Cette coopération régionale et internationale, loin d’apparaître comme le prolongement des préoccupations sécuritaires de pays tiers, doit aboutir au renforcement de capacités de nos pays dans les domaines des investigations judiciaires, de la détection des transactions financières suspectes, de la recherche et l’analyse du renseignement, des opérations militaires.
C’est pourquoi nous devons clairement avancer l’option d’une intégration plus poussée de nos forces, seule susceptible de nous faire évoluer plus efficacement vers une unité de doctrine et une mise en commun plus conséquente de nos capacités. Sur cette base, nous pourrions également plus facilement envisager une articulation harmonieuse et collectivement maîtrisée avec les dispositifs existants au niveau de nos partenaires américains et européens.

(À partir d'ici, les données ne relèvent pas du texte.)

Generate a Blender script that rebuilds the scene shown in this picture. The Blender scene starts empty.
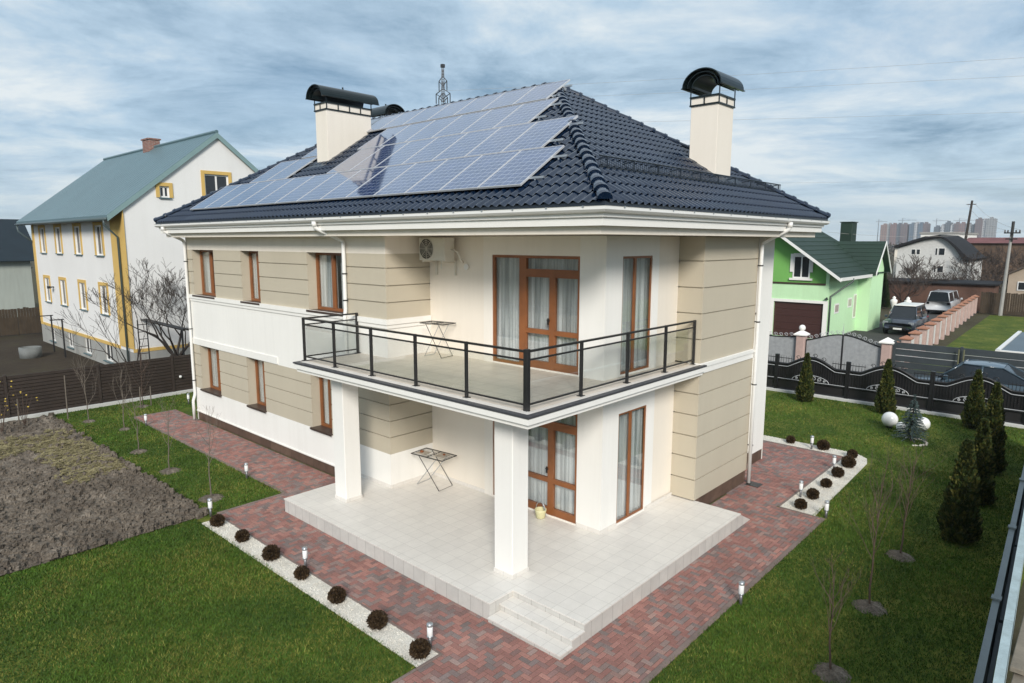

Dans cette optique, en raison de notre position géographique centrale et de l’existence chez nous de plusieurs établissements à vocation régionale et internationale, notre pays peut parfaitement abriter un Centre de Coordination pour l’Instruction et les Opérations. Ledit Centre aura, entre autres, pour tâches la formation et l’instruction militaires, la coordination de la collecte et de l’évaluation du renseignement, le commandement des opérations militaires.
Un tel dispositif n’est naturellement pas destiné à combattre telle ou telle communauté. Il traduirait, au contraire, la prise de conscience de nos Etats du statut de notre Espace comme élément de la sécurité internationale et de l’impératif de s’insérer dans la lutte pour y faire régner une stabilité et une paix sans lesquelles il sera toujours difficile de sécuriser le fonctionnement démocratique de l’Etat, la cohésion sociale, la rénovation de la gestion publique et les actions de développement.
Soumeylou Boubèye MAIGA
Décembre 2008
- [1] Ce texte a également été publié le 9 décembre 2008 dans le quotidien national malien L’Essor.